Topic updates
Shopper happy to shun ultimatum offers
7th April 2017
Bad news for pushy sales people: putting pressure on us to buy now or miss out doesn’t necessarily make us go for limited-time offers. That’s the result of experimental research by Robert Sugden, Mengjie Wang and Daniel Zizzo, presented at the Royal Economic Society's annual conference at the University of Bristol in April 2017. In fact, a super-short ultimatum makes it less likely we’ll bite.
The researchers gave participants in their experiment a series of time-limited offers to discover their motivations for accepting or rejecting the opportunity. Time-limited offers were actually less likely to be chosen when time pressure was high than when it was low: increasing the period during which a time-limited offer was available from 4 to 12 seconds increased the probability that the time-limited offer was chosen by 13%.
But if more buyers aren’t hustled into a snap decision by fear of missing out, why do we go for time-limited offers at all?
The researchers conclude that risk aversion is the dominant driver of purchases, provided the time pressure isn’t too extreme: ‘Accepting a time-limited offer is less risky than continuing to search for a better price, and it is known that most people prefer to avoid risk even in decisions that involve very small stakes.’
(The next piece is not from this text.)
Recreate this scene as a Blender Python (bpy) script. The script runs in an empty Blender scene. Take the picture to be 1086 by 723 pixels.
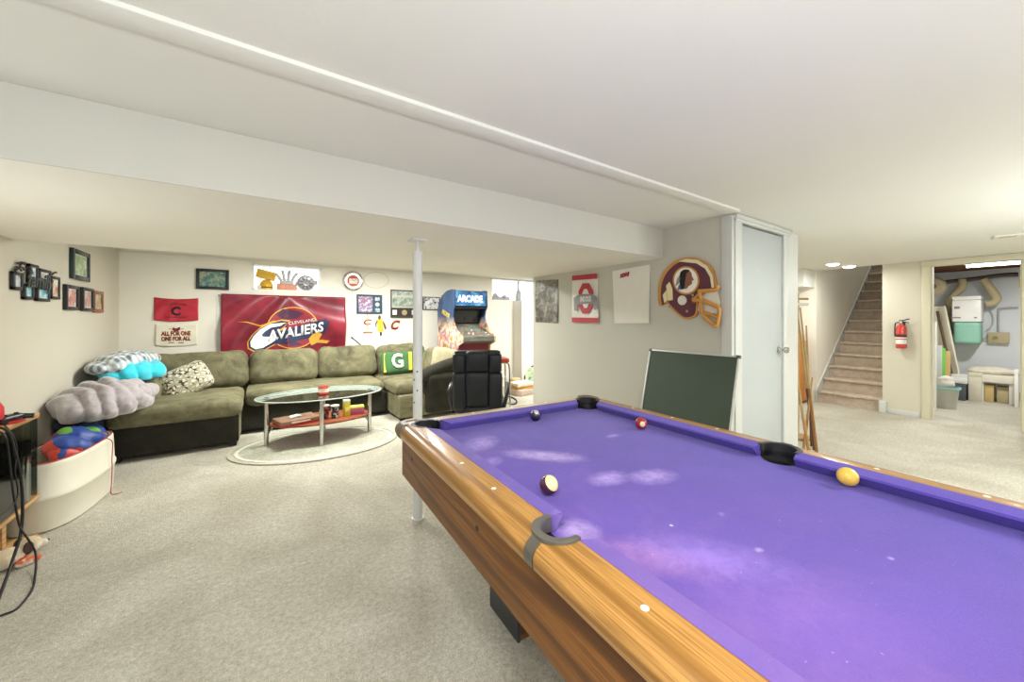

Familiar examples of time-limited offers include the doorstep seller who claims that he is currently ‘in the area’ but will not be returning; the telephone seller who makes a ‘special offer’ that can be accepted only during that phone call; the internet site that offers a buy-now discount; and the seller of a used car who claims that another buyer has shown great interest in it and will be returning shortly.